No ano passado, Verinha esteve à frente
de invasões ocorridas em outubro em prédios da região central, ainda durante a
gestão de Gilberto Kassab (PSD), e em pleno período eleitoral. Em abril, foi
para o governo Haddad, com salário de R$ 5.516,55. A Prefeitura afirma que ela
está desvinculada do movimento e foi indicada por causa de sua experiência no
setor.
Outra entidade com projeto aprovado –
no valor de R$ 14 milhões –, o Movimento de Moradia do Centro (MMC), tem como
gestor Luiz Gonzaga da Silva, o Gegê, filiado ao PT há mais de 30 anos e atual
candidato a presidente do diretório do centro. Com um discurso de críticas à
gestão Kassab e de elogios a Haddad, ele também nega uso político da entidade.

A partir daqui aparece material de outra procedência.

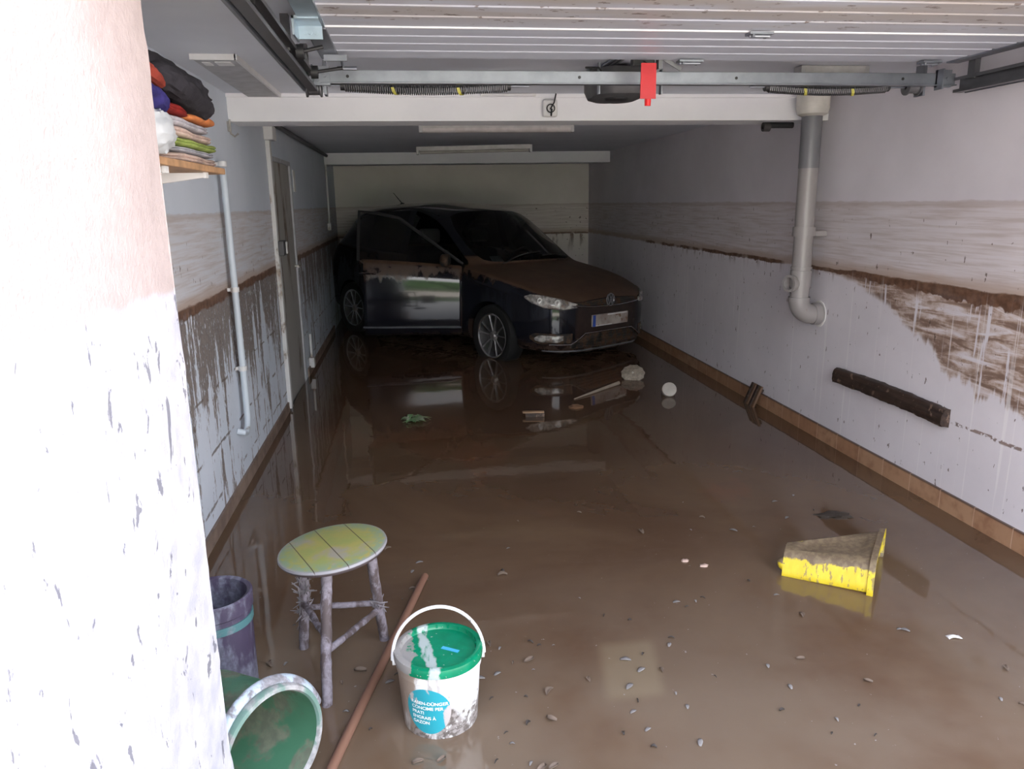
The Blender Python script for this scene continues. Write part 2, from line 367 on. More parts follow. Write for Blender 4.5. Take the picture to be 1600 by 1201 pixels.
MB().tube([(XL+.02, 6.66, .14), (XL+.02, 6.66, .34)], .011, 10).build('cable', M['whitemud'], t)
tag(MB().tube([(XL+.03, 4.6, 1.962), (XL+.03, 7, 1.962), (XL+.03, 9.1, 1.962)], .018, 10).build('ceiling_conduit', plain('dark_conduit', (.13, .13, .14), .6)), 'dark conduit running along the corner of the left wall and ceiling', 'conduit')
tag(MB().tube([(XL+.012, 4.30, 1.86), (XL+.012, 4.30, 1.79), (XL+.03, 4.30, 1.775), (XL+.05, 4.30, 1.79)], .005, 8).box((XL, 4.285, 1.80), (XL+.01, 4.315, 1.85)).build('wall_hook', M['brass']), 'small metal hook on the left wall under the white beam', 'hook')

# shelf and textiles
M['wood'] = plain('shelf_wood', (.40, .23, .12), .6, var=.25, scale=20)
SX, SY0, SY1, SZ = -.55, 1.70, 2.53, 1.535
sh = thing('wall_shelf', (XL+.17, 2.1, SZ-.02), 'wooden wall shelf on white brackets carrying a heap of clothes', 'shelf')
MB().box((XL, SY0, SZ-.018), (SX, SY1, SZ)).build('board', M['wood'], sh, smooth=False, bevel=.002)
for y in (2.36, 1.98):
    b = MB(); b.loft([[(XL, y-.012, SZ-.019), (SX-.02, y-.012, SZ-.019), (SX-.02, y-.012, SZ-.032), (XL, y-.012, SZ-.075)], [(XL, y+.012, SZ-.019), (SX-.02, y+.012, SZ-.019), (SX-.02, y+.012, SZ-.032), (XL, y+.012, SZ-.075)]])
    b.box((SX-.022, y-.014, SZ-.034), (SX-.014, y+.014, SZ-.002)).build('bracket', M['white'], sh, smooth=False)
MB().box((XL, 2.34, SZ-.5), (XL+.02, 2.38, SZ-.075)).build('rail', M['white'], sh, smooth=False)
def fabric(name, c, var=.25):
    g = G(name, .95, 0, .2); v = g.noi(g.obj(), 18, 5); g.col(g.mix(g.ss(v, .3, .7), [x*(1-var) for x in c], [x*(1+var) for x in c])); g.bump(g.noi(g.obj(), 160, 3), .4, .003); return g.m
def cloth_fold(cx, cy, z0, sx, sy, h, seed, layers=2, amp=.006, n=36):
    """folded cloth: rounded stack with fold lips along its front edge"""
    def fn(u, v):
        a = u*2*pi; b = (v-.5)*pi
        ex = 9
        ca, sa = cos(a), sin(a); r = (abs(ca)**ex+abs(sa)**ex)**(-1/ex)
        cb = abs(cos(b))**.13
        x = cx+sx/2*r*ca*cb; y = cy+sy/2*r*sa*cb; zl = sin(b); zz = (abs(zl)**.8)*(1 if zl > 0 else -1)
        lip = 1-.05*abs(sin((zz+1)*.5*pi*layers))**.3*0 - .035*(1-abs(sin((zz+1)*.5*pi*layers)))**2
        x = cx+(x-cx)*lip; y = cy+(y-cy)*lip
        z = z0+h/2+zz*h/2
        k = noise.noise(Vector((x*9, y*9, z*14+seed))); k2 = noise.noise(Vector((x*24, y*24, z*20+seed)))
        return Vector((x+amp*k, y+amp*k2, z+amp*1.3*k*(v)))
    return MB().grid(fn, n, 24)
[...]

"Qualquer um pode se filiar a nós e conseguir moradia. Esse é o melhor
programa já feito no mundo", diz sobre o Minha Casa Minha Vida Entidades.
Ministério diz que desconhece esquema
de pontuação. O Ministério das Cidades afirmou desconhecer que a presença em
atos públicos, como protestos e ocupações, renda pontos às pessoas que lutam
por uma moradia na capital. A pasta informou apenas que as entidades podem
criar regras adicionais às estabelecidas pelo Minha Casa Minha Vida, sem a
necessidade de aprová-las no governo.
Da mesma forma, o ministério disse que
não pode interferir em regras internas dos movimentos de moradia e, por isso,
não tem como impedir a cobrança de taxas e mensalidades.
O ministro das Cidades, Aguinaldo
Ribeiro (PP), não quis dar entrevista. Por meio de nota, sua assessoria
ressaltou que as entidades não são selecionadas, mas habilitadas a receber
verba mediante o cumprimento de uma série de atribuições, como dar apoio às
famílias no desenvolvimento dos projetos, assim como na obtenção da
documentação necessária. O processo não segue, segundo a pasta, critérios
políticos. Além disso, as associações devem se submeter a uma prestação de
contas, feita pela Caixa Econômica Federal, que financia as unidades.